By David Roe with RFI
Europe Marie-Christine Saragosse, CEO of FMM: 'The RFI family is growing in Africa'
JAN 14, 2021 LISTEN

With the official launch on Thursday, January 14, of a new programme in Fulfulde, the fourth language of the African continent on RFI, and airtime doubled in Mandenkan, Radio France Internationale is developing its editorial offering in Africa.

For Marie-Christine Saragosse, president and CEO of France Médias Monde, the objective is to strengthen access to reliable and independent information in West and Central Africa.

The new services, staffed by an equal number of men and women, will broadcast for two hours daily in each language

Speaking about the launch, Ms. Saragosse said that the new services will serve about 80 million speakers of Mandenkan or Fulfulde, and offer them information in their mother tongue.

 The development of the new services also reflects the thinking of RFI on its work and presence in Africa. “Those of us who are constantly working with and in Africa need to ask ourselves how we can  possibly understand the continent without speaking and working in the languages that structure this continent and the cultures of this continent?” she asks.

“I think that this will offer them [the listeners] access to balanced information, which is both local and at the same time open to the world.
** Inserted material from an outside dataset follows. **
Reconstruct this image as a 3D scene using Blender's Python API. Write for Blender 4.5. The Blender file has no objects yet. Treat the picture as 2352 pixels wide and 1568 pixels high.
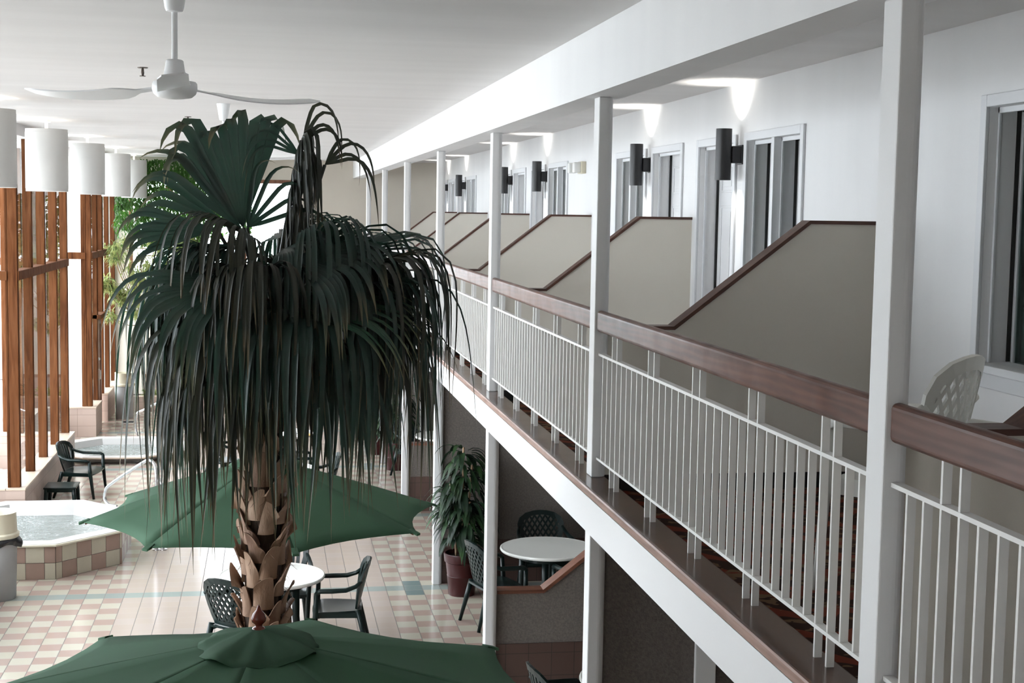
import bpy, math, random
from mathutils import Vector, Matrix
PI = math.pi
C = bpy.context.scene.collection
rnd = random.Random(7)
V = Vector

# ------------------------------------------------------------------ node helpers
class NT:
    def __init__(s, m):
        s.t = m.node_tree; s.n = s.t.nodes; s.l = s.t.links
    def new(s, typ, **kw):
        n = s.n.new(typ)
        for k, v in kw.items(): setattr(n, k, v)
        return n
    def put(s, sock, v):
        if hasattr(v, 'is_output'): s.l.new(v, sock)
        else: sock.default_value = v
    def m(s, op, a, b=0.0, c=0.0):
        n = s.new('ShaderNodeMath', operation=op)
        s.put(n.inputs[0], a); s.put(n.inputs[1], b); s.put(n.inputs[2], c)
        return n.outputs[0]
    def mix(s, f, a, b):
        n = s.new('ShaderNodeMix', data_type='RGBA')
        s.put(n.inputs[0], f); s.put(n.inputs[6], a); s.put(n.inputs[7], b)
        return n.outputs[2]
    def pos(s, obj=False):
        if obj: return s.new('ShaderNodeTexCoord').outputs['Object']
        return s.new('ShaderNodeNewGeometry').outputs['Position']
    def xyz(s, v):
        n = s.new('ShaderNodeSeparateXYZ'); s.l.new(v, n.inputs[0]); return n.outputs
    def scale(s, v, sc):
        n = s.new('ShaderNodeVectorMath', operation='MULTIPLY'); s.l.new(v, n.inputs[0]); n.inputs[1].default_value = sc
        return n.outputs[0]
    def noise(s, v, sc, detail=4, rough=.5, dist=0):
        n = s.new('ShaderNodeTexNoise'); s.l.new(v, n.inputs['Vector'])
        n.inputs['Scale'].default_value = sc; n.inputs['Detail'].default_value = detail
        n.inputs['Roughness'].default_value = rough; n.inputs['Distortion'].default_value = dist
        return n.outputs[0]
    def ramp(s, f, stops):
        n = s.new('ShaderNodeValToRGB'); s.l.new(f, n.inputs[0]); e = n.color_ramp.elements
        e[0].position, e[0].color = stops[0][0], c4(stops[0][1]); e[1].position, e[1].color = stops[-1][0], c4(stops[-1][1])
        for p, c in stops[1:-1]:
            q = e.new(p); q.color = c4(c)
        return n.outputs[0]
    def bump(s, h, st=.3, d=.01):
        n = s.new('ShaderNodeBump'); s.l.new(h, n.inputs['Height']); n.inputs['Strength'].default_value = st; n.inputs['Distance'].default_value = d
        return n.outputs[0]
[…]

This will really open up new horizons.

“What we have realised is that even people who speak French imperfectly, when they have listened, for example, to a news program in their mother tongue, they are [often]  interested in following it up in French as well. This creates links between languages, rather than crowding them out of the way.”

The driving idea here, she added, is the desire, and even the need, to provide information that is verified, balanced, honest and independent as well as providing information that is non-partisan. This will enable and encourage dialogue, discussion and even disagreement.

The new services will be broadcast across ten countries by 28 FM transmitter with half-hourly dropouts. This means that in a French-language schedule, there will be half-hourly dropouts, sometimes in Mandenkan, sometimes in Fulfulde, depending on the zone. 

There are already 125 partner radios sign-up consisting of community radio stations, radio stations from all over the zone and rural radio stations.

So, what about the problems created by plurilingualism? “I am a militant of plurilingualism and the friction of languages with each other, of bridges,” she said.

“I think that when we are stuck in a mono-linguistic approach we often run the risk of "thinking in circles".

When we work with people and other languages, it gives us a little bit of self-centredness which allows us to think a little more broadly.

“Nor do I think that languages compete with each other. I think that they enrich each other and that on the contrary, people who listen in Fulfulde or Mandenkan will understand French better. They will want to go further in French."

The flipside is also true. In the Africa editorial office, journalists will have interlocutors who will have perspectives than their own. “It is this fruitful, fertile debate which seems to me to be at the heart of the RFI project as a whole,” she added.